**THE PROBLEM:** Quote from the first line below through the line that contains "for i in range(7): HOLES.append((.585", both included, and leave the pictures out.

--- STORED DATA ---

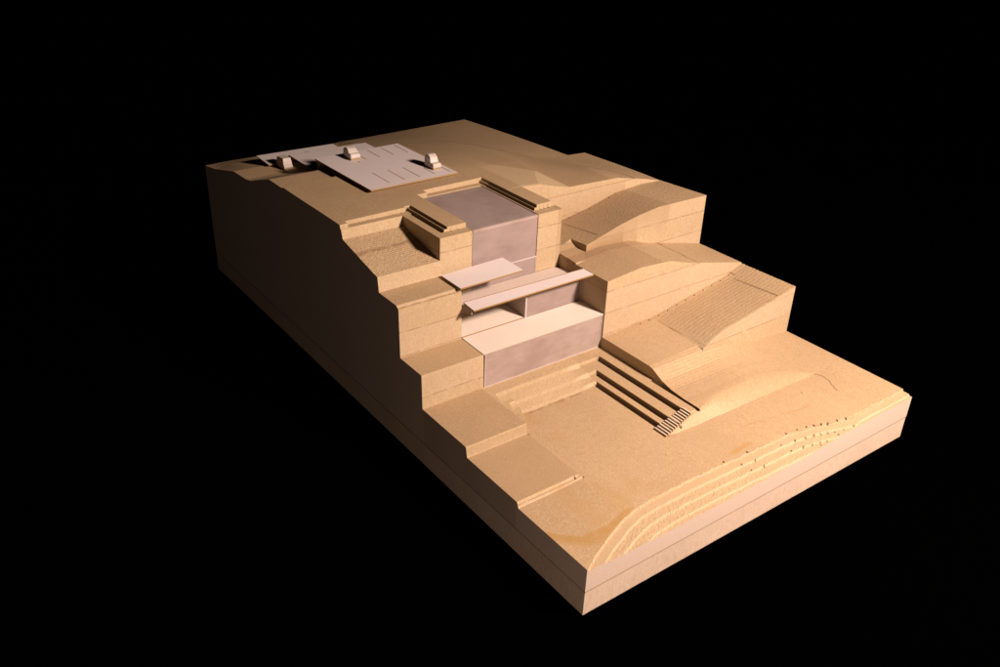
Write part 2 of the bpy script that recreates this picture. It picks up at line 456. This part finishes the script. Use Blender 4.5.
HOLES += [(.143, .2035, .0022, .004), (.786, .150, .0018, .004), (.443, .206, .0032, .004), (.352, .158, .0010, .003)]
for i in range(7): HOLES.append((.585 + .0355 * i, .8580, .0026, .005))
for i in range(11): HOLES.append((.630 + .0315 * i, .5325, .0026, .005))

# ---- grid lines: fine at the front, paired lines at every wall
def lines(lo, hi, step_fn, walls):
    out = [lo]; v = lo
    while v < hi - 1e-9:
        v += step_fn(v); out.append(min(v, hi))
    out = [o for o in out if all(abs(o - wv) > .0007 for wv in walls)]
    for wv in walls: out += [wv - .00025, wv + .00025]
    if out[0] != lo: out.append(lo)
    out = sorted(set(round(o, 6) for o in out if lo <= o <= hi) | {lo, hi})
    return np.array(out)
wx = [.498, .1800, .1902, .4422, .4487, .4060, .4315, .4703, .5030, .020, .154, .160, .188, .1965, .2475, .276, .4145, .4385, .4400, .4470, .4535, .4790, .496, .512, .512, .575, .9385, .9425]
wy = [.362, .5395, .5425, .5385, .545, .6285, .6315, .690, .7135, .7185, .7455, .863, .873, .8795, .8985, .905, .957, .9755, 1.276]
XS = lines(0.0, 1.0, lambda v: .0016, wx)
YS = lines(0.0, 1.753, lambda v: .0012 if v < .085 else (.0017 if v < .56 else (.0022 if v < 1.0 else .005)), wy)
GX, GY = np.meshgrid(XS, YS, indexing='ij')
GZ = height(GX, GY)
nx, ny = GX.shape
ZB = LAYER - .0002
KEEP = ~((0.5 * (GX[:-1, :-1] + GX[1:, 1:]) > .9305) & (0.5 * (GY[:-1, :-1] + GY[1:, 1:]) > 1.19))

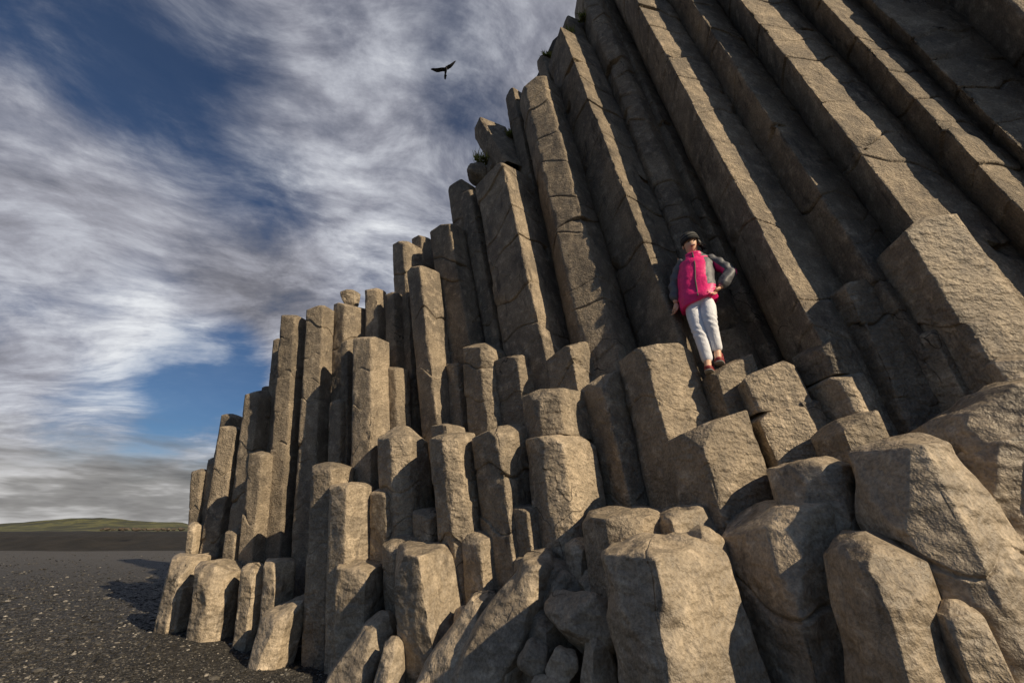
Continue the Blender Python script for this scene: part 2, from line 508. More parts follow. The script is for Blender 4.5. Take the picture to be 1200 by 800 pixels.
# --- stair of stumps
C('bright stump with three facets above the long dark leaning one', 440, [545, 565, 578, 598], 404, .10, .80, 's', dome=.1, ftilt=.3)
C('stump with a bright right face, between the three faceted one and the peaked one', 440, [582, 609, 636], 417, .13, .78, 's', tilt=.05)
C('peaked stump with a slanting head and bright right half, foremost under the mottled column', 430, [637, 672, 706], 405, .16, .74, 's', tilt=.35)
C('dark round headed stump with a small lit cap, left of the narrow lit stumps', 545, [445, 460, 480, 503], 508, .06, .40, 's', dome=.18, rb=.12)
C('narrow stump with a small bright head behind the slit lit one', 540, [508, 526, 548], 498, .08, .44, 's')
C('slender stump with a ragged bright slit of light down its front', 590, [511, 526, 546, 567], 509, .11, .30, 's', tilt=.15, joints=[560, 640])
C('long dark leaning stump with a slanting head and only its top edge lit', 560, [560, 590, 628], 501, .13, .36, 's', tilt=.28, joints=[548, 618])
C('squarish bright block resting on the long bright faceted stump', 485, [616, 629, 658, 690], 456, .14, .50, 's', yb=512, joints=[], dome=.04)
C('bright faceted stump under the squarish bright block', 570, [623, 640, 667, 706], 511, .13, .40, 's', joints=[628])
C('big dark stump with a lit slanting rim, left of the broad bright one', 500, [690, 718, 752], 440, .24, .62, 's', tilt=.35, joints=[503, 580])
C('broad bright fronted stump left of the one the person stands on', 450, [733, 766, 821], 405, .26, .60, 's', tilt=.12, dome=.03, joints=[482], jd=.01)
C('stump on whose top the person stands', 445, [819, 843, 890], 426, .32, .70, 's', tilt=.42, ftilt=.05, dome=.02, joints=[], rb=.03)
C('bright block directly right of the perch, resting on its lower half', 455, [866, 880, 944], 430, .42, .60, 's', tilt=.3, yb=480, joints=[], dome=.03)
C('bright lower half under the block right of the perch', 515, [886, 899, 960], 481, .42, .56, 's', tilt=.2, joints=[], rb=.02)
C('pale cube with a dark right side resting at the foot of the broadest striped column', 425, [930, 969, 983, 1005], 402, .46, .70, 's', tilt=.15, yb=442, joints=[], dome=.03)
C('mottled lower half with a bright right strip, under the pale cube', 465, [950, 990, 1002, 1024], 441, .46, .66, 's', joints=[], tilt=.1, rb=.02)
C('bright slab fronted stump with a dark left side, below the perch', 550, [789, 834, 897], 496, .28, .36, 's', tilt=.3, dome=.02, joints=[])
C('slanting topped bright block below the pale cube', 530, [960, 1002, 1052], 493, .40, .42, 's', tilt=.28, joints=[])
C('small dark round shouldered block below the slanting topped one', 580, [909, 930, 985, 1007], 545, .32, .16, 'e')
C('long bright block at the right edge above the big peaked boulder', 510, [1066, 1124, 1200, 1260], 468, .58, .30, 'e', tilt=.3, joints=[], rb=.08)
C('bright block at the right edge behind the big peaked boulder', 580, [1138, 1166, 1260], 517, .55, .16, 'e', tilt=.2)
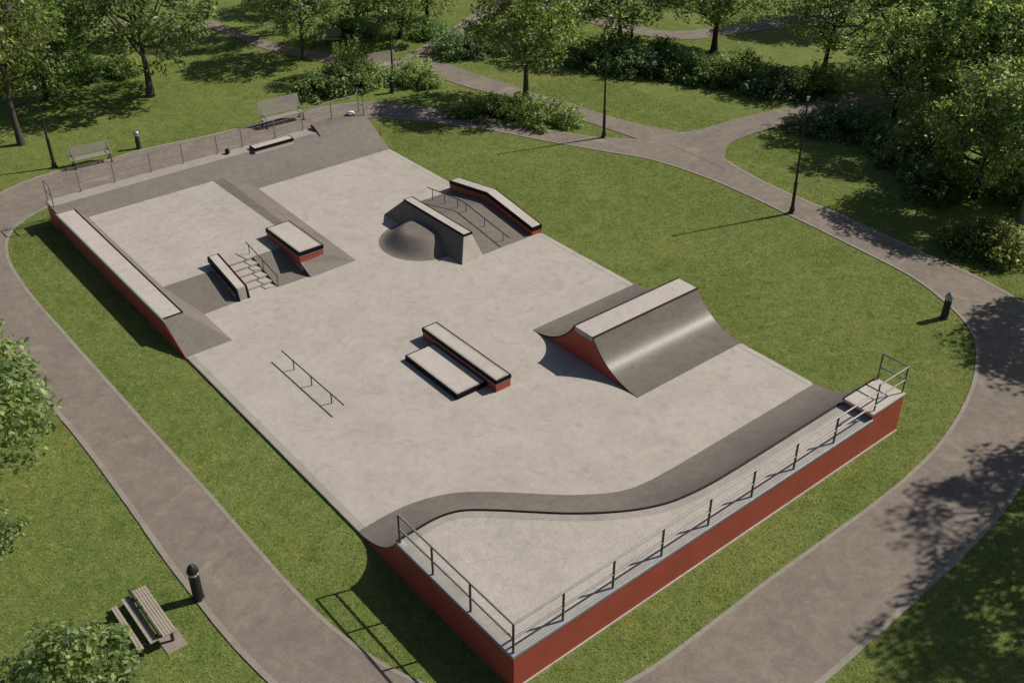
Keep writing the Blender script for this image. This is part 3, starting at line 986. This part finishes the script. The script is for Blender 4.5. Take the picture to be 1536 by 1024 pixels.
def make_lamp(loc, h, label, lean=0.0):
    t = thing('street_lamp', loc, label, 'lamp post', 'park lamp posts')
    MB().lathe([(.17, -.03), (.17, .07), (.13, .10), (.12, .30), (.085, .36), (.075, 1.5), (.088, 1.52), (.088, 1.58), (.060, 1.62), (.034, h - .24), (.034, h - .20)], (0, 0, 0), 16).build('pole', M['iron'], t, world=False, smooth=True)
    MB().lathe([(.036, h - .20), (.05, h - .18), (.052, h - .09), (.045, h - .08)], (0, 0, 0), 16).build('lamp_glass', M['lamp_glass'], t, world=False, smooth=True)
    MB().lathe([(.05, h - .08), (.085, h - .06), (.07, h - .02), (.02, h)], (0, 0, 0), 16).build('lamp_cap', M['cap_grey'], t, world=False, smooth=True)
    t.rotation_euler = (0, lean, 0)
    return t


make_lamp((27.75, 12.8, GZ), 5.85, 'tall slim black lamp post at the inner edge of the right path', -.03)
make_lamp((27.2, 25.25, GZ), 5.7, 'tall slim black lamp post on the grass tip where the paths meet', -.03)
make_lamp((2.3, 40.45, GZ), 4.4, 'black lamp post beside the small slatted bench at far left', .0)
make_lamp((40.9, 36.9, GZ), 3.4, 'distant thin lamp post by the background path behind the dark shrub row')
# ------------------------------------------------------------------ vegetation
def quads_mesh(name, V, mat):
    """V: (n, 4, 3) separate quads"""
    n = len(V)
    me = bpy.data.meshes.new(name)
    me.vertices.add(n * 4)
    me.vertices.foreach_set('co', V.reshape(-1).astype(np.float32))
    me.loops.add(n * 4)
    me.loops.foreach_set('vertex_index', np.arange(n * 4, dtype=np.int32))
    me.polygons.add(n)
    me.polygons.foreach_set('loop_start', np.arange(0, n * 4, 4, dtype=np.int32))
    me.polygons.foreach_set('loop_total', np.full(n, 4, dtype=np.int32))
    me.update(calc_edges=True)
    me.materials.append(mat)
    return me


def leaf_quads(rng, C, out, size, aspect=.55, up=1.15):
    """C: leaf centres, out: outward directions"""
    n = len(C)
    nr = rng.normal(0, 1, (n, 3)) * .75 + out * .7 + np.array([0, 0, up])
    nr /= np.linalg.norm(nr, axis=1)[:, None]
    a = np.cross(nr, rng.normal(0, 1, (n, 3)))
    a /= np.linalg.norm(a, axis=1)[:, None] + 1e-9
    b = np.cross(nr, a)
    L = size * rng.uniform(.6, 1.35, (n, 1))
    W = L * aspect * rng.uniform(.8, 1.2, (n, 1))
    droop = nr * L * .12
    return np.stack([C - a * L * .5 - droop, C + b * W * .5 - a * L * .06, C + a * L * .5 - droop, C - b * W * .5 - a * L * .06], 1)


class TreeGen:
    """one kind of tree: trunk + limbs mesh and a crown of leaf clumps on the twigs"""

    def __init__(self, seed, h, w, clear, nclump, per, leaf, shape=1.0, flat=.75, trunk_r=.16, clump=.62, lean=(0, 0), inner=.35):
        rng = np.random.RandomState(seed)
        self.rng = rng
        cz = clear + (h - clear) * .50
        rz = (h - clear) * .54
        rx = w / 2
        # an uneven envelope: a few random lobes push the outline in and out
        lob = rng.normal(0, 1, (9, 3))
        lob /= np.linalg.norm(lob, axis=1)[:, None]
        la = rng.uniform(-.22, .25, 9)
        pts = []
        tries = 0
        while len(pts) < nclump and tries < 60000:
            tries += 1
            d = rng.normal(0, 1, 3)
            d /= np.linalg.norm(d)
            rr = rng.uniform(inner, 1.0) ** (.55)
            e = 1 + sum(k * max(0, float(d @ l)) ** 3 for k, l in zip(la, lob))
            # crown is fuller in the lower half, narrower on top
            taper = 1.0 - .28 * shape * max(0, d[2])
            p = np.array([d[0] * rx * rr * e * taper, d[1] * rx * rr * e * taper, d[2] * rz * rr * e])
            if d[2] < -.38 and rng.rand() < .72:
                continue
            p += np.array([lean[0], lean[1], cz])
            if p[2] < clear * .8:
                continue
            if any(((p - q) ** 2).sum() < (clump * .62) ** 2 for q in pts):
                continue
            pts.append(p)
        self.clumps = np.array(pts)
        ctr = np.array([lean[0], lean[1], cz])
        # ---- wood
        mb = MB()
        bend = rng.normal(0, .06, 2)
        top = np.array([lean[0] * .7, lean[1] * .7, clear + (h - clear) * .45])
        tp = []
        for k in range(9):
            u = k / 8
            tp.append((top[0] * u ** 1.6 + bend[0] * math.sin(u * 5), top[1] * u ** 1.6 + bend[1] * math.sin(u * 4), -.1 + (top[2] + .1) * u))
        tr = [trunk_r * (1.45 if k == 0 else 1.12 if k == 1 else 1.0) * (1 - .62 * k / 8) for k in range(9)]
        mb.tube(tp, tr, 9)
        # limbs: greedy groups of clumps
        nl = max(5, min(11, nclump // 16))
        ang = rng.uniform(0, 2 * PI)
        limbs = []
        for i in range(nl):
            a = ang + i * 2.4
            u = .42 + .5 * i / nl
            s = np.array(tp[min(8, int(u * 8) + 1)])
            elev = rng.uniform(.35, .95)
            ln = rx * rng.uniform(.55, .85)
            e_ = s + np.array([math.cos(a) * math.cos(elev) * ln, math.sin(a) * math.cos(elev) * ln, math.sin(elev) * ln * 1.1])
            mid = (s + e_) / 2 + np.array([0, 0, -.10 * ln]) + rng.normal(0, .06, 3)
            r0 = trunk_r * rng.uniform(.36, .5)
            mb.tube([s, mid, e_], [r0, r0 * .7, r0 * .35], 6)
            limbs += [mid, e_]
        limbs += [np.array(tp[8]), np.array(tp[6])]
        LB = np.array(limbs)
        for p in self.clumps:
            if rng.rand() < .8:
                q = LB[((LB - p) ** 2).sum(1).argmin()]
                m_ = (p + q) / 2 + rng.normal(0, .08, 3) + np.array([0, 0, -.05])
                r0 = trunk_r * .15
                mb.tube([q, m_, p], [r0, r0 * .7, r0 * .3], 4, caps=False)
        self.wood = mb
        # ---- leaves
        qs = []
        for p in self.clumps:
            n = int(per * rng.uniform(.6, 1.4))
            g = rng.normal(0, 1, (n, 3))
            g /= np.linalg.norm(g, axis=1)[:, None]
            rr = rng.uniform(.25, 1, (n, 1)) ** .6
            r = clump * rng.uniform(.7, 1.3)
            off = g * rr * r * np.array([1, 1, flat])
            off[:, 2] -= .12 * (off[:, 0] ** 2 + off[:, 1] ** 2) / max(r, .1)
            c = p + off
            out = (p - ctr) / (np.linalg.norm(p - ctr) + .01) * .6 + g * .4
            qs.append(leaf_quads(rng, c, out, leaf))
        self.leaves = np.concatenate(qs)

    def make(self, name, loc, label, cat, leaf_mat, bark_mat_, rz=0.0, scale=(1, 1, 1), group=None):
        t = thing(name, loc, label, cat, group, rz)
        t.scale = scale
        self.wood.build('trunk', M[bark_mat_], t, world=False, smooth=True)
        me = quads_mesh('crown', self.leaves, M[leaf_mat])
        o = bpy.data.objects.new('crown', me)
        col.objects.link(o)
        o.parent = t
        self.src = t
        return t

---

**THE RESULT:**
Write part 2 of the bpy script that recreates this picture. It picks up at line 456. This part finishes the script. Use Blender 4.5.
HOLES += [(.143, .2035, .0022, .004), (.786, .150, .0018, .004), (.443, .206, .0032, .004), (.352, .158, .0010, .003)]
for i in range(7): HOLES.append((.585 + .0355 * i, .8580, .0026, .005))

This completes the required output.